*TASK DESCRIPTION*
Under this line sits a listing. Repeat exactly and only its lines from the one holding "Recreate this scene" through the one holding "WALL_Y = 0.66; WALL_X = 2.12"; skip pictures.

*RECORDS FOR THE EXERCISE*
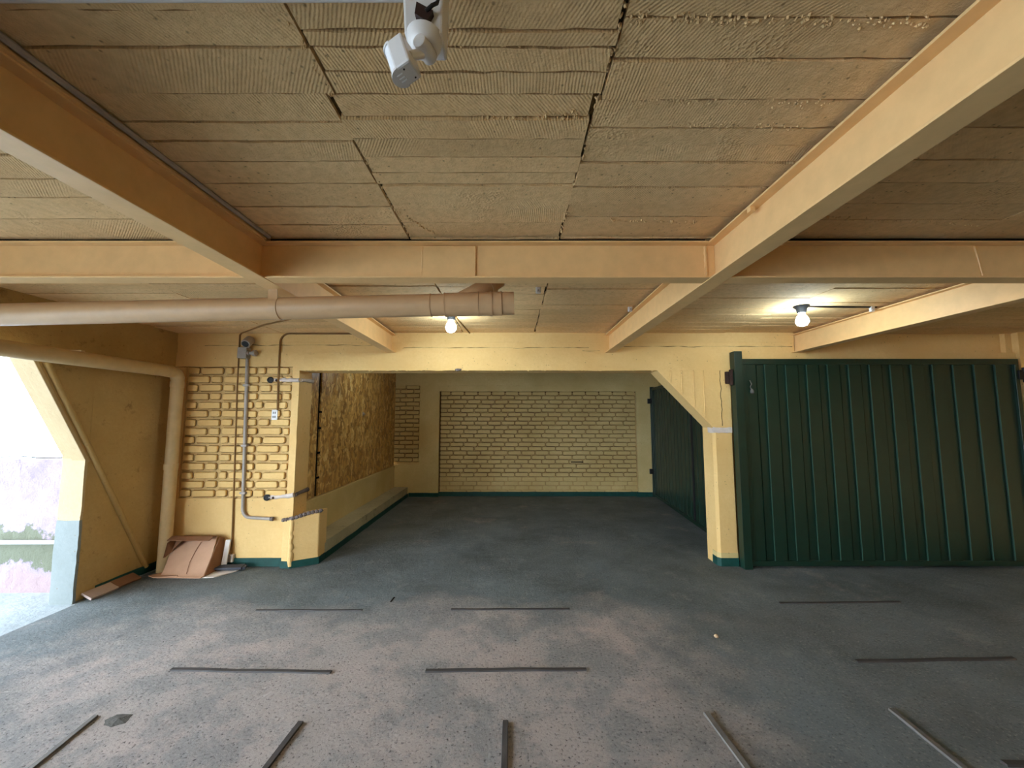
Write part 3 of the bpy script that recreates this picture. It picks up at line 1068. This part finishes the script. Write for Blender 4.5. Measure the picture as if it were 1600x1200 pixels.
def slat_mesh(per, depth, name, z0, z1, frac=0.57):
    """one folded sheet strip in its own x (0..per), proud part first, facing -y"""
    prof = [(0, 0), (0.002, -depth), (frac * per, -depth), (frac * per + 0.002, depth * 0.7), (frac * per + 0.016, depth * 0.7), (frac * per + 0.018, 0), (per, 0)]
    k = len(prof)
    vs = [(x, y, z0) for x, y in prof] + [(x, y, z1) for x, y in prof] + [(x, y + 0.003, z0) for x, y in prof] + [(x, y + 0.003, z1) for x, y in prof]
    fs = [(i, i + 1, k + i + 1, k + i) for i in range(k - 1)] + [(2 * k + i, 3 * k + i, 3 * k + i + 1, 2 * k + i + 1) for i in range(k - 1)]
    fs += [(i, 2 * k + i, 2 * k + i + 1, i + 1) for i in range(k - 1)] + [(k + i, k + i + 1, 3 * k + i + 1, 3 * k + i) for i in range(k - 1)]
    fs += [(0, k, 3 * k, 2 * k), (k - 1, 3 * k - 1 - 0, 4 * k - 1, 2 * k - 1)]
    fs[-1] = (k - 1, 3 * k - 1, 4 * k - 1, 2 * k - 1)
    me = bpy.data.meshes.new(name)
    me.from_pydata(vs, [], fs)
    me.update()
    me.materials.append(M['green_gate'])
    # pale bead on the fold, painting the light its edge catches
    b = len(vs)
    return me


sm = slat_mesh(per, 0.016, 'slat', 0.072, 2.138)
edge = MB().box(-0.0028, 0.0028, -0.0185, -0.012, 0.075, 2.135)
em = bpy.data.meshes.new('fold')
em.from_pydata(edge.v, [], edge.f)
em.update()
em.materials.append(M['green_edge_lit'])
for i in range(13):
    x = gx0 + 0.028 + i * per
    o = put(sm, 'slat', G, (x, gy + 0.022, 0))
    e = bpy.data.objects.new('fold', em)
    COL.objects.link(e)
    e.parent = o
m = MB()
m.tube([(gx0 + 0.075, gy - 0.012, 1.96), (gx0 + 0.09, gy - 0.018, 1.92), (gx0 + 0.075, gy - 0.014, 1.89), (gx0 + 0.088, gy - 0.016, 1.86)], 0.006, 8)
m.lathe((gx0 + 0.09, gy - 0.018, 1.815), (0, 0, 1), [(0, 0.008), (0.01, 0.02), (0.035, 0.018), (0.055, 0.007)], 12)
m.build('latch', 'rubble', G, smooth=True)
m = MB()
m.box(2.335, 2.396, FW - 0.035, FW - 0.004, 1.93, 2.06)
m.tube([(2.385, 4.235, 1.91), (2.385, 4.235, 2.08)], 0.022, 10)
m.build('hinge', 'rust', G, bevel=0.004)
for z in (2.02, 1.18, 0.62):
    m = MB()
    m.box(5.47, 5.575, gy - 0.02, gy + 0.02, z - 0.05, z + 0.05)
    m.tube([(5.535, gy - 0.015, z - 0.08), (5.535, gy - 0.015, z + 0.08)], 0.02, 10)
    m.build('hinge', 'black', G, bevel=0.003)

# ------------------------------------------------------------------ green gate inside the recess
A = Vector((2.545, 4.62, 0))
B = Vector((2.825, 7.93, 0))
dv = (B - A).normalized()
ang = math.atan2(dv.y, dv.x)
G2 = thing('gate', 'dark green ribbed metal gate standing open along the right side of the recess', 'gate', A)
Ln = (B - A).length
nx = Vector((dv.y, -dv.x, 0))     # away from the recess


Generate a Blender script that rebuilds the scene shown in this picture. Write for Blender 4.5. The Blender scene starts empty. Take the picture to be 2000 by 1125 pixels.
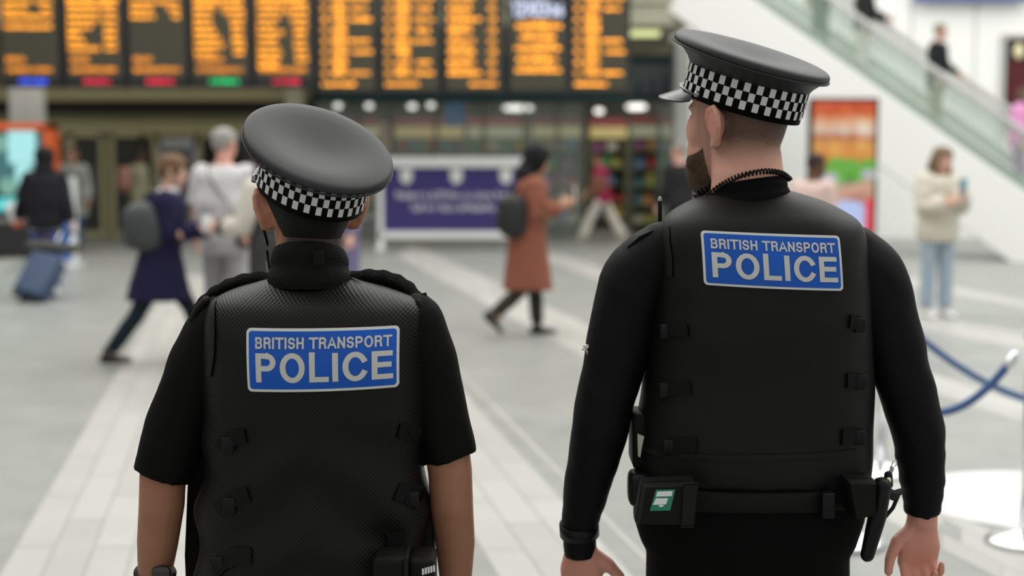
import bpy, bmesh, math, random
import numpy as np
from mathutils import Vector, Matrix, noise
from mathutils.bvhtree import BVHTree
random.seed(7)
V = Vector
PI = math.pi
R = math.radians
scene = bpy.context.scene
col = scene.collection

# ------------------------------------------------------------------ camera, world, light, exposure
CAM_H, FPX, HORIZON = 1.60, 2800.0, 300.0
PITCH = math.atan((562.5 - HORIZON) / FPX)
cam_d = bpy.data.cameras.new('camera'); cam = bpy.data.objects.new('camera', cam_d); col.objects.link(cam)
cam.location = (0, 0, CAM_H); cam.rotation_euler = (PI / 2 - PITCH, 0, 0)
cam_d.sensor_width = 36.0; cam_d.lens = FPX / 2000 * 36.0
cam_d.clip_end = 200
cam_d.dof.use_dof = True; cam_d.dof.focus_distance = 2.60; cam_d.dof.aperture_fstop = 2.15
scene.camera = cam
world = bpy.data.worlds.new('world'); scene.world = world; world.use_nodes = True
bg = world.node_tree.nodes['Background']
bg.inputs[0].default_value = (1.0, 1.0, 0.97, 1); bg.inputs[1].default_value = 0.62
sky_d = bpy.data.lights.new('atrium_skylight', 'AREA'); sky_d.shape = 'RECTANGLE'
sky_d.size, sky_d.size_y = 30, 25; sky_d.energy = 5500; sky_d.color = (1.0, 0.995, 0.96)
sky = bpy.data.objects.new('atrium_skylight', sky_d); col.objects.link(sky); sky.location = (3, 14.0, 12.0)
scene.view_settings.view_transform = 'Standard'; scene.view_settings.look = 'None'
scene.view_settings.exposure = 0.0; scene.view_settings.gamma = 1.0
scene.view_settings.use_curve_mapping = False

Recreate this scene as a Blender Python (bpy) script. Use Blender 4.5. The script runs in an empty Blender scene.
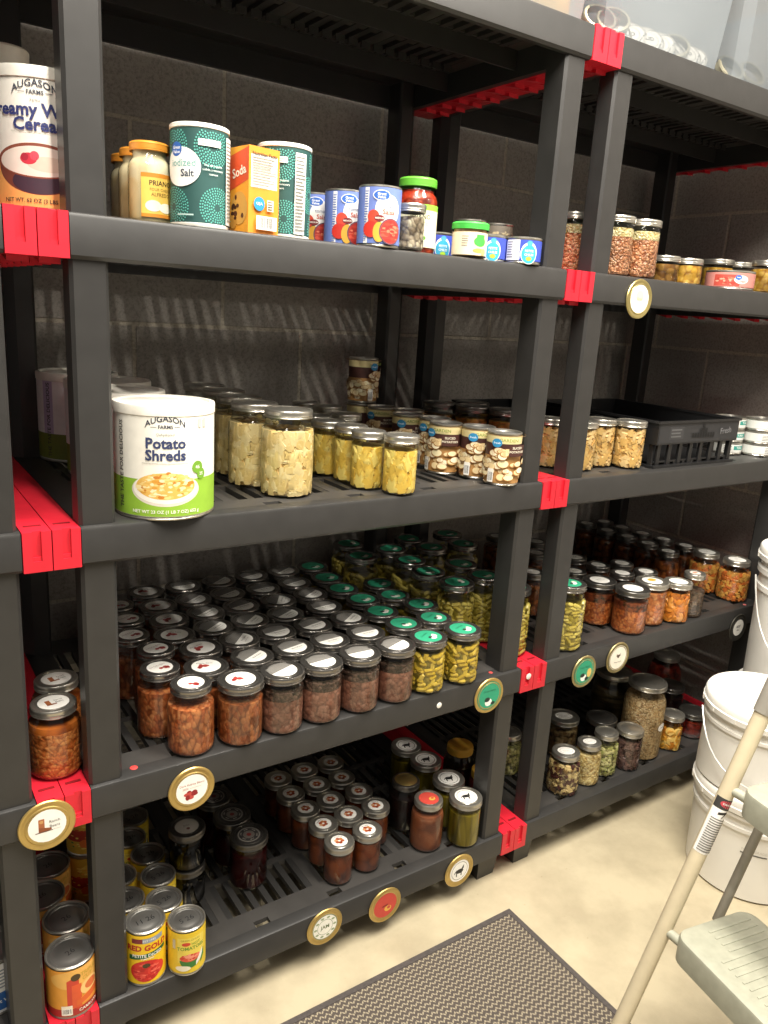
import bpy, bmesh, math, random
from mathutils import Vector, Matrix
R_ = random.Random(7)
PI = math.pi
sc = bpy.context.scene
COL = sc.collection
# ------------------------------------------------------------------ dimensions (metres)
UNIT_W = 1.0328; DEPTH = 0.613; BEAM = 0.0605; CLIP = 0.0407
TIER = [0.130, 0.569, 1.008, 1.447, 1.886]
WALL_Y = 0.66; WALL_X = 2.12

# ------------------------------------------------------------------ materials
def lin(h):
    h = h.lstrip('#')
    c = [int(h[i:i+2], 16)/255 for i in (0, 2, 4)]
    return tuple(((x/12.92) if x <= .04045 else ((x+.055)/1.055)**2.4) for x in c) + (1,)
_M = {}
def newmat(name):
    m = bpy.data.materials.new(name); m.use_nodes = True
    n = m.node_tree.nodes; n.clear()
    return m, n, m.node_tree.links
def N(n, t, **kw):
    x = n.new(t)
    for k, v in kw.items():
        if k.startswith('i_'): x.inputs[k[2:].replace('_', ' ')].default_value = v
        else: setattr(x, k, v)
    return x
def mat(col, rough=.5, metal=0., noise=.12, nscale=40., bump=0., coat=0.):
    """plain surface with a little procedural mottling"""
    key = ('p', col, rough, metal, noise, nscale, bump, coat)
    if key in _M: return _M[key]
    m, n, L = newmat('surface_' + col.strip('#'))
    out = N(n, 'ShaderNodeOutputMaterial'); b = N(n, 'ShaderNodeBsdfPrincipled')
    b.inputs['Roughness'].default_value = rough; b.inputs['Metallic'].default_value = metal
    if coat: b.inputs['Coat Weight'].default_value = coat
    tc = N(n, 'ShaderNodeTexCoord'); nz = N(n, 'ShaderNodeTexNoise', i_Scale=nscale, i_Detail=4.)
    L.new(tc.outputs['Object'], nz.inputs['Vector'])
    c = lin(col); lo = tuple(x*(1-noise) for x in c[:3])+(1,); hi = tuple(min(1, x*(1+noise)) for x in c[:3])+(1,)
    r = N(n, 'ShaderNodeValToRGB'); r.color_ramp.elements[0].color = lo; r.color_ramp.elements[1].color = hi
    r.color_ramp.elements[0].position = .3; r.color_ramp.elements[1].position = .7
    L.new(nz.outputs['Fac'], r.inputs['Fac']); L.new(r.outputs['Color'], b.inputs['Base Color'])
    if bump:
        bp = N(n, 'ShaderNodeBump', i_Strength=bump, i_Distance=.002)
        L.new(nz.outputs['Fac'], bp.inputs['Height']); L.new(bp.outputs['Normal'], b.inputs['Normal'])
    L.new(b.outputs['BSDF'], out.inputs['Surface'])
    _M[key] = m
    return m
def glass(tint='#f2f5f2', gloss=.05, edge=.75, rough=.04):
    key = ('g', tint, gloss, edge, rough)
    if key in _M: return _M[key]
    m, n, L = newmat('clear_glass')
    out = N(n, 'ShaderNodeOutputMaterial')
    t = N(n, 'ShaderNodeBsdfTransparent'); t.inputs['Color'].default_value = lin(tint)
    g = N(n, 'ShaderNodeBsdfGlossy'); g.inputs['Roughness'].default_value = rough
    lw = N(n, 'ShaderNodeLayerWeight', i_Blend=.5)
    p = N(n, 'ShaderNodeMath', operation='POWER'); p.inputs[1].default_value = 4.5
    mu = N(n, 'ShaderNodeMath', operation='MULTIPLY_ADD'); mu.inputs[1].default_value = edge; mu.inputs[2].default_value = gloss
    mx = N(n, 'ShaderNodeMixShader')
    tc = N(n, 'ShaderNodeTexCoord'); nz = N(n, 'ShaderNodeTexNoise', i_Scale=30.); bp = N(n, 'ShaderNodeBump', i_Strength=.12, i_Distance=.003)
    L.new(tc.outputs['Object'], nz.inputs['Vector']); L.new(nz.outputs['Fac'], bp.inputs['Height'])
    L.new(bp.outputs['Normal'], g.inputs['Normal'])
    L.new(lw.outputs['Facing'], p.inputs[0]); L.new(p.outputs[0], mu.inputs[0]); L.new(mu.outputs[0], mx.inputs['Fac'])
    L.new(t.outputs[0], mx.inputs[1]); L.new(g.outputs[0], mx.inputs[2]); L.new(mx.outputs[0], out.inputs['Surface'])
    _M[key] = m
    return m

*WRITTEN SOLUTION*
Recreate this scene as a Blender Python (bpy) script. Use Blender 4.5. The script runs in an empty Blender scene.
import bpy, bmesh, math, random
from mathutils import Vector, Matrix
R_ = random.Random(7)
PI = math.pi
sc = bpy.context.scene
COL = sc.collection
# ------------------------------------------------------------------ dimensions (metres)
UNIT_W = 1.0328; DEPTH = 0.613; BEAM = 0.0605; CLIP = 0.0407
TIER = [0.130, 0.569, 1.008, 1.447, 1.886]
WALL_Y = 0.66; WALL_X = 2.12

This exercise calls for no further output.